Amos 1:1 – Introduction

BIBLE TEXT

Amos 1:1

SUMMARY

The introduction to the book contextualizes the prophet Amos in terms of geography, skillset, origin, and time. 

ANALYSIS

Amos repeats at least a few times that he is not a professional prophet or a member of one of the prophetic bands who resided in either urban areas or the wilderness places. Instead, Amos’ background is in agriculture. He is one of the sheepherders from Tekoa (Amos 1:1). In addition to his shepherding, he seems to have provided seasonal labor, harvesting the late summer fruit (Amos 7:14). Amos uses his skills and background to great effect warning against what is to befall the Northern Kingdom of Israel, especially. Amos compares the future remnant of Israel to a piece of a sheep – a leg or an ear – as the only part rescued from a lion’s mouth by the shepherd (Amos 3:12). Another time, God gave Amos a vision of the summer fruit (kayitz) that Amos harvested yearly to illustrate how God would bring about the end (ha-ketz) of the people. These agricultural images and puns ground the book deeply in the personal experiences of the prophet. 

Moreover, Amos is a subject of the Southern Kingdom of Judah who prophesies in another kingdom. Tekoa is south of Jerusalem, on the Bethlehem road, nestled in the last row of hills before the Dead Sea valley. He would have journeyed past Jerusalem to immigrate to Bethel, one of the cultic sites of the Kingdom of Israel. Once there, Amos’ primary task was to focus on the coming destruction of the Kingdom of Israel, while certainly reserving notable judgment for other kingdoms as well, including Judah. His interlocutors in the north certainly noted his foreign status, and insisted that he return to his own kingdom, and prophesy in Judah rather than in Bethel in Israel (7:12-13). 

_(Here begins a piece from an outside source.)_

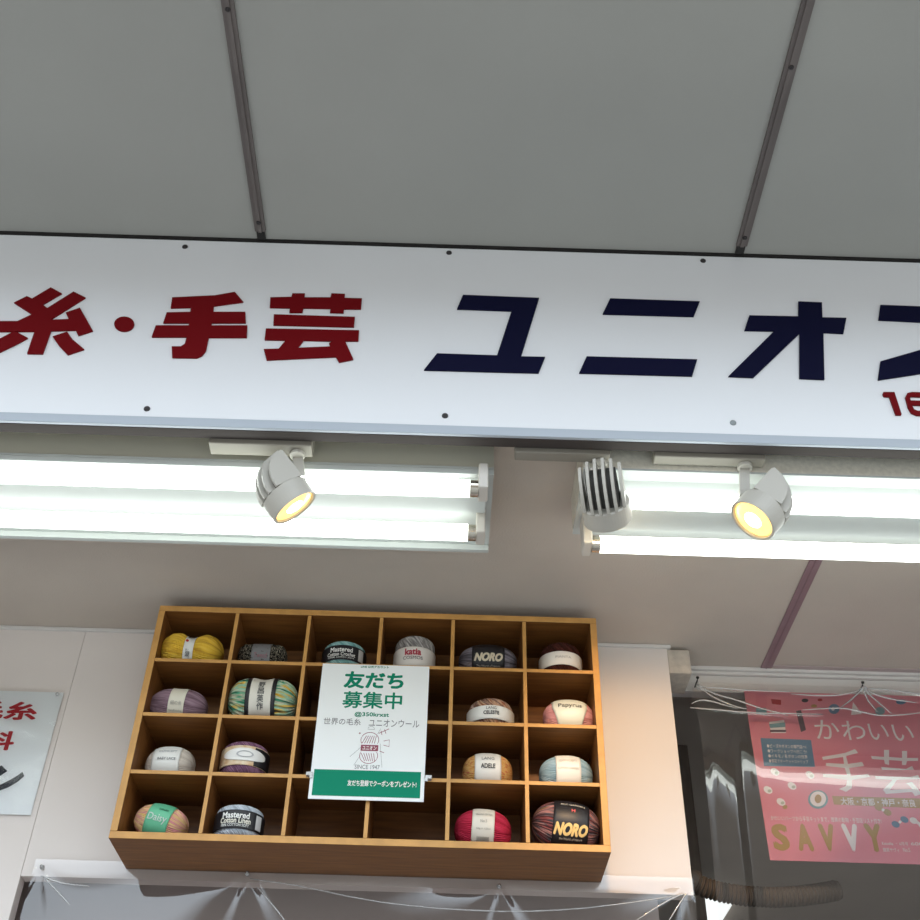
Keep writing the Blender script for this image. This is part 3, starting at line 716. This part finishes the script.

Finally, Amos’ prophetic activities are located in time “two years before the earthquake…” (1:1). Zechariah, written hundreds of years later, recalls the devastating earthquake that happened during the 8th century BCE reigns of Uzziah and Jeroboam II (Zechariah 14:5). Archeology and other textual sources (the 1st century CE Jewish historian Josephus, among them) give clues to narrow down the timeframe, but exact dating remains elusive. For ancient hearers and readers, however, proximity to the great earthquake that left a layer of destruction in most of the kingdoms that Amos alluded to would have been profoundly effective dating. Unrepaired earthquake damage is still visible in many of these sites today.